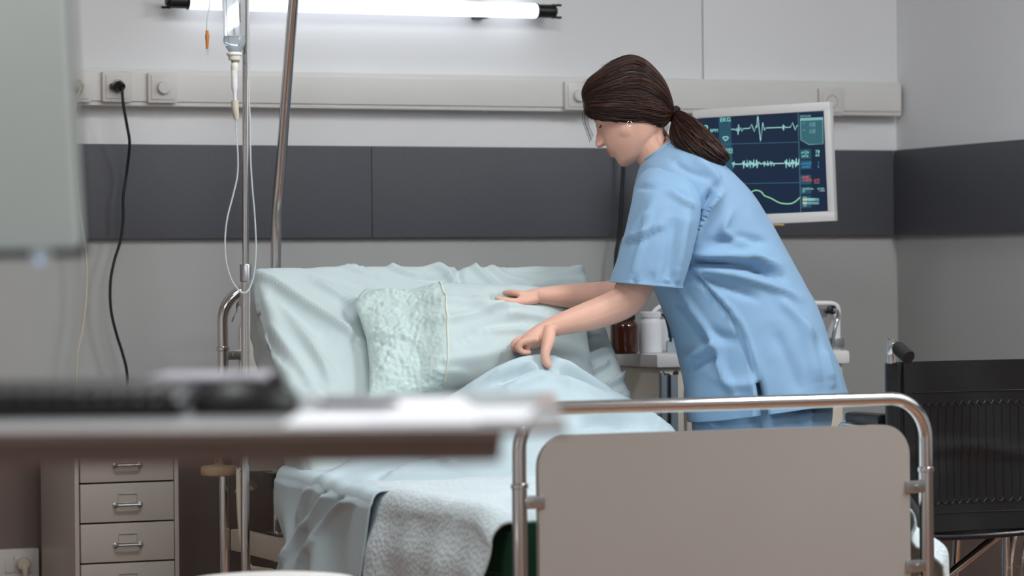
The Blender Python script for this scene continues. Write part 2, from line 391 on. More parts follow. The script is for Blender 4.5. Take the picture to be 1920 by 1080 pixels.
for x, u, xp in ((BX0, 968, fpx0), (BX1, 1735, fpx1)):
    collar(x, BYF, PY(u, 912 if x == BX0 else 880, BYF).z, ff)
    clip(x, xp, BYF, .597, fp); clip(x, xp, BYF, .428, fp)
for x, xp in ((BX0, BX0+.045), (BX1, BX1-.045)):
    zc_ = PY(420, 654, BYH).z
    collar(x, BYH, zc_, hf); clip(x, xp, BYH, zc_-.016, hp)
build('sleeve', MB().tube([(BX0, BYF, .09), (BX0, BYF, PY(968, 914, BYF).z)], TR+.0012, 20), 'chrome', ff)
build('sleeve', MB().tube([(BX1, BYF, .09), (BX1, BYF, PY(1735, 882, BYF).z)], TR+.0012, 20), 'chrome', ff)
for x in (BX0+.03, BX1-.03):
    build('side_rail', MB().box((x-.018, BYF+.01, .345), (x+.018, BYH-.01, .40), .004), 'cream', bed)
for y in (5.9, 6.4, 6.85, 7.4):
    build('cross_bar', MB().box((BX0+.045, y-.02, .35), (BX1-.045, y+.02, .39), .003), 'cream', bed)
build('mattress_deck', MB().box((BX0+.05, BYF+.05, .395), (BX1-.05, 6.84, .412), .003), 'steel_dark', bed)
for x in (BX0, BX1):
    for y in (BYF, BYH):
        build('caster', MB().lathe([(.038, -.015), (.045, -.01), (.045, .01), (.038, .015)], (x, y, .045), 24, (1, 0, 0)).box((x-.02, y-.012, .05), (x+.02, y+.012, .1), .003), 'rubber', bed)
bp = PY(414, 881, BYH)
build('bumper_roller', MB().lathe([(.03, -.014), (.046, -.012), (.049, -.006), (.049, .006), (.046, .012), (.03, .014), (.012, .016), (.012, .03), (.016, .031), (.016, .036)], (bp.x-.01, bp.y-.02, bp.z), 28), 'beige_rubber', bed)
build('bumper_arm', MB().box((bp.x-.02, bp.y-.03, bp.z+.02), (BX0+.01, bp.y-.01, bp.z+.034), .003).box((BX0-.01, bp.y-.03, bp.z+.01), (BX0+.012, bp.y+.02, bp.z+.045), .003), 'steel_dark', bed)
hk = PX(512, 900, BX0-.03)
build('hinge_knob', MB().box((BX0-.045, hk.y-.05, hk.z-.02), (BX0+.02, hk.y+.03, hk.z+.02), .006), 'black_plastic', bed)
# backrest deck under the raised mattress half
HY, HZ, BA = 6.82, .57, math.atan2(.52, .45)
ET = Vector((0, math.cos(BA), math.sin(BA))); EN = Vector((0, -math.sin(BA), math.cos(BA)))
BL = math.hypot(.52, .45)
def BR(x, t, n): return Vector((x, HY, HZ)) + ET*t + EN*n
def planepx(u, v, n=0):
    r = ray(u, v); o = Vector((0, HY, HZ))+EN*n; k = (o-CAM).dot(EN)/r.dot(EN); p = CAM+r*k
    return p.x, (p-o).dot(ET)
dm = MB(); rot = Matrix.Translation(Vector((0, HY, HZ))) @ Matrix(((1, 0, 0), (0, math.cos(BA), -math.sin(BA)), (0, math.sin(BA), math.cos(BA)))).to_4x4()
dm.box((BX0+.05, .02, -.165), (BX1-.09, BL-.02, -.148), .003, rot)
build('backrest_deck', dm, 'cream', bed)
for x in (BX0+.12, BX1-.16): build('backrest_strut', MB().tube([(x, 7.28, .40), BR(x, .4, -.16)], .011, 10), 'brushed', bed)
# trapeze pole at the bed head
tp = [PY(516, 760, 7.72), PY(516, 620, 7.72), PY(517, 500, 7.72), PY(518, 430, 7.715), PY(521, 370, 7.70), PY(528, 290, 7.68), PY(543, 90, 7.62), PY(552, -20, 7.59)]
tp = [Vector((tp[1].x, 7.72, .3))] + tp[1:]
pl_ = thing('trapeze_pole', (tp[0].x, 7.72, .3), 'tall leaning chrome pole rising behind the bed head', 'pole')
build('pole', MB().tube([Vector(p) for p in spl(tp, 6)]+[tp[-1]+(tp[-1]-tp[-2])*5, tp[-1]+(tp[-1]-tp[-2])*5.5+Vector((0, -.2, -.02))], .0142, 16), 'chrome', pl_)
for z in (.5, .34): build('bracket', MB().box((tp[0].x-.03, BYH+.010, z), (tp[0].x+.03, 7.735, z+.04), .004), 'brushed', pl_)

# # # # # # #

* [Goal of the exercise]: Retype the whole listing, keeping every line identical and omitting all pictures.

* [Solution to the exercise]:
The Blender Python script for this scene continues. Write part 2, from line 391 on. More parts follow. The script is for Blender 4.5. Take the picture to be 1920 by 1080 pixels.
for x, u, xp in ((BX0, 968, fpx0), (BX1, 1735, fpx1)):
    collar(x, BYF, PY(u, 912 if x == BX0 else 880, BYF).z, ff)
    clip(x, xp, BYF, .597, fp); clip(x, xp, BYF, .428, fp)
for x, xp in ((BX0, BX0+.045), (BX1, BX1-.045)):
    zc_ = PY(420, 654, BYH).z
    collar(x, BYH, zc_, hf); clip(x, xp, BYH, zc_-.016, hp)
build('sleeve', MB().tube([(BX0, BYF, .09), (BX0, BYF, PY(968, 914, BYF).z)], TR+.0012, 20), 'chrome', ff)
build('sleeve', MB().tube([(BX1, BYF, .09), (BX1, BYF, PY(1735, 882, BYF).z)], TR+.0012, 20), 'chrome', ff)
for x in (BX0+.03, BX1-.03):
    build('side_rail', MB().box((x-.018, BYF+.01, .345), (x+.018, BYH-.01, .40), .004), 'cream', bed)
for y in (5.9, 6.4, 6.85, 7.4):
    build('cross_bar', MB().box((BX0+.045, y-.02, .35), (BX1-.045, y+.02, .39), .003), 'cream', bed)
build('mattress_deck', MB().box((BX0+.05, BYF+.05, .395), (BX1-.05, 6.84, .412), .003), 'steel_dark', bed)
for x in (BX0, BX1):
    for y in (BYF, BYH):
        build('caster', MB().lathe([(.038, -.015), (.045, -.01), (.045, .01), (.038, .015)], (x, y, .045), 24, (1, 0, 0)).box((x-.02, y-.012, .05), (x+.02, y+.012, .1), .003), 'rubber', bed)
bp = PY(414, 881, BYH)
build('bumper_roller', MB().lathe([(.03, -.014), (.046, -.012), (.049, -.006), (.049, .006), (.046, .012), (.03, .014), (.012, .016), (.012, .03), (.016, .031), (.016, .036)], (bp.x-.01, bp.y-.02, bp.z), 28), 'beige_rubber', bed)
build('bumper_arm', MB().box((bp.x-.02, bp.y-.03, bp.z+.02), (BX0+.01, bp.y-.01, bp.z+.034), .003).box((BX0-.01, bp.y-.03, bp.z+.01), (BX0+.012, bp.y+.02, bp.z+.045), .003), 'steel_dark', bed)
hk = PX(512, 900, BX0-.03)
build('hinge_knob', MB().box((BX0-.045, hk.y-.05, hk.z-.02), (BX0+.02, hk.y+.03, hk.z+.02), .006), 'black_plastic', bed)
# backrest deck under the raised mattress half
HY, HZ, BA = 6.82, .57, math.atan2(.52, .45)
ET = Vector((0, math.cos(BA), math.sin(BA))); EN = Vector((0, -math.sin(BA), math.cos(BA)))
BL = math.hypot(.52, .45)
def BR(x, t, n): return Vector((x, HY, HZ)) + ET*t + EN*n
def planepx(u, v, n=0):
    r = ray(u, v); o = Vector((0, HY, HZ))+EN*n; k = (o-CAM).dot(EN)/r.dot(EN); p = CAM+r*k
    return p.x, (p-o).dot(ET)
dm = MB(); rot = Matrix.Translation(Vector((0, HY, HZ))) @ Matrix(((1, 0, 0), (0, math.cos(BA), -math.sin(BA)), (0, math.sin(BA), math.cos(BA)))).to_4x4()
dm.box((BX0+.05, .02, -.165), (BX1-.09, BL-.02, -.148), .003, rot)
build('backrest_deck', dm, 'cream', bed)
for x in (BX0+.12, BX1-.16): build('backrest_strut', MB().tube([(x, 7.28, .40), BR(x, .4, -.16)], .011, 10), 'brushed', bed)
# trapeze pole at the bed head
tp = [PY(516, 760, 7.72), PY(516, 620, 7.72), PY(517, 500, 7.72), PY(518, 430, 7.715), PY(521, 370, 7.70), PY(528, 290, 7.68), PY(543, 90, 7.62), PY(552, -20, 7.59)]
tp = [Vector((tp[1].x, 7.72, .3))] + tp[1:]
pl_ = thing('trapeze_pole', (tp[0].x, 7.72, .3), 'tall leaning chrome pole rising behind the bed head', 'pole')
build('pole', MB().tube([Vector(p) for p in spl(tp, 6)]+[tp[-1]+(tp[-1]-tp[-2])*5, tp[-1]+(tp[-1]-tp[-2])*5.5+Vector((0, -.2, -.02))], .0142, 16), 'chrome', pl_)
for z in (.5, .34): build('bracket', MB().box((tp[0].x-.03, BYH+.010, z), (tp[0].x+.03, 7.735, z+.04), .004), 'brushed', pl_)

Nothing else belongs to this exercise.